We just don't learn anymore. We read, but we don't absorb. We might search, and we might discover things, but less and less, people don't feel as obligated to grasp what it is they've found. We don't even write, we just type and - actually, I was going to say push a pen, but I doubt that's going to be around much longer (it was good knowing you, cursive script).

I might be able to Street View most of the world, the pits of the ocean, and even the surface of the moon, and that's all amazing, because I wouldn't get a chance to see any of that kind of stuff so up-close without that technology. But it's as meaningful to touch and learning for me as cotton candy is vital to my body as a source of iron and vitamins.

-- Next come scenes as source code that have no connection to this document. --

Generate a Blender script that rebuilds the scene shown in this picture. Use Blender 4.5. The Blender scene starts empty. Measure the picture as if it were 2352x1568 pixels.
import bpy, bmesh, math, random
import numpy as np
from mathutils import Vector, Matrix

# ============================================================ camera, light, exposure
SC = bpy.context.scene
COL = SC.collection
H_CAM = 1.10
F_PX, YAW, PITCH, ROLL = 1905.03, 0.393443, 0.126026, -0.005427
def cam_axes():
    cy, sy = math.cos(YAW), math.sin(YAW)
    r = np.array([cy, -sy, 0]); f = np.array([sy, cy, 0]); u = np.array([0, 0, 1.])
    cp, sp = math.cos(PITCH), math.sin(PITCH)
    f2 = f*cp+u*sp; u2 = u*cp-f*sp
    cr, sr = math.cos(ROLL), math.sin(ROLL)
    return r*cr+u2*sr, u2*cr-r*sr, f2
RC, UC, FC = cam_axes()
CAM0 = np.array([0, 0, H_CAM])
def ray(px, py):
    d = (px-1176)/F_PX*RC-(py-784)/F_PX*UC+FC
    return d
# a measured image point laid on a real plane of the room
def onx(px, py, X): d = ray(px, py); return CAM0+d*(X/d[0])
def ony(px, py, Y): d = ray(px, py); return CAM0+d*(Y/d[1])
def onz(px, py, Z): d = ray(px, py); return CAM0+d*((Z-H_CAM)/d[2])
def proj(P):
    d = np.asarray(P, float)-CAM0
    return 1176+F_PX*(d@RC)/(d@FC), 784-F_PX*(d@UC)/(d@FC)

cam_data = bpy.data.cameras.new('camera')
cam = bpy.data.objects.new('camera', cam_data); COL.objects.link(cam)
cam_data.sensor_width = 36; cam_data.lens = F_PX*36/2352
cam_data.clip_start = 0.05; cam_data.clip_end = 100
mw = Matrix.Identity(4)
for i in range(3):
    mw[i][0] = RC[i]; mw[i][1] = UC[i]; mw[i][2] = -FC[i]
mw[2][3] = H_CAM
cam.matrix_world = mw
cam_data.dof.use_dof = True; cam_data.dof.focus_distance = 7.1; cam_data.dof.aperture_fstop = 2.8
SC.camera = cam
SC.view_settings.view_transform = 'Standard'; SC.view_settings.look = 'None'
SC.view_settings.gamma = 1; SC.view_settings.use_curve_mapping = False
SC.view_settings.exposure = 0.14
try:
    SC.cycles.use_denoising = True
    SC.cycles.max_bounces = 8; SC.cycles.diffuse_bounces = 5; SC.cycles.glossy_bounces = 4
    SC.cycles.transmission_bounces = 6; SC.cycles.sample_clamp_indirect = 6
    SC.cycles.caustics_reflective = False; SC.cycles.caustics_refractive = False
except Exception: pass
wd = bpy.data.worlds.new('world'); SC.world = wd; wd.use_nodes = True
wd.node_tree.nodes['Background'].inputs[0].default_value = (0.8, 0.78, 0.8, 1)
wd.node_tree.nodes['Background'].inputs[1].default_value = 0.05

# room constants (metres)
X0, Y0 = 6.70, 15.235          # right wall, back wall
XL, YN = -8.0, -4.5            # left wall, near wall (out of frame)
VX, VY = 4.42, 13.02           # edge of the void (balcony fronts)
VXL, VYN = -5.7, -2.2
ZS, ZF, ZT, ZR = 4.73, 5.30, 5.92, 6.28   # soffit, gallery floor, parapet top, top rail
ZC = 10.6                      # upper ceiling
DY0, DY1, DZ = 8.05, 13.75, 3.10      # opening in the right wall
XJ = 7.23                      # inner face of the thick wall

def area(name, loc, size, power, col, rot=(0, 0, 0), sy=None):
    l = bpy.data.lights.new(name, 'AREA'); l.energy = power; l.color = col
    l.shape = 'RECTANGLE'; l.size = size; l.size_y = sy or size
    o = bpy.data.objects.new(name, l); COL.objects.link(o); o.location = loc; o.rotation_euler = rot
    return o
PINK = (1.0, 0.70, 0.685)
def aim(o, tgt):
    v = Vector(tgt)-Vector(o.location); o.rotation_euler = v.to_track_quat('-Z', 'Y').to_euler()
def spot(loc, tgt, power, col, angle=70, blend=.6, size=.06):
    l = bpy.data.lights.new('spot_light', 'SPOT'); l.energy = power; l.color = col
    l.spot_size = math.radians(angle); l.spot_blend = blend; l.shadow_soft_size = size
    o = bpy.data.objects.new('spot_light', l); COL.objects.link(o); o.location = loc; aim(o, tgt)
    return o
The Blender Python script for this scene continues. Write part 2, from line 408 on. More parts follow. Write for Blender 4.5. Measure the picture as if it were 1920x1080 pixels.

This goofy technology is fun. But at the same time, though, it doesn't supplant the need for experience and memory and learning. It doesn't efface the need for still touching something.

I'm lucky that I was born at such a time that permitted me to now stand in the division between old world learning (I don't know what else to call it) and this new world surface-learning. I like that I at least got to grow up with an appreciation for touch, for actually retaining the things I learn, and not rendering myself as an intellectual halfwit crutched up by the ever-dependable Google.

However, I also feel lucky that I will die before nobody touches anything anymore. I don't live in a world I'm not touching beyond what my stupid fucking wearable technology tells me it feels like outside.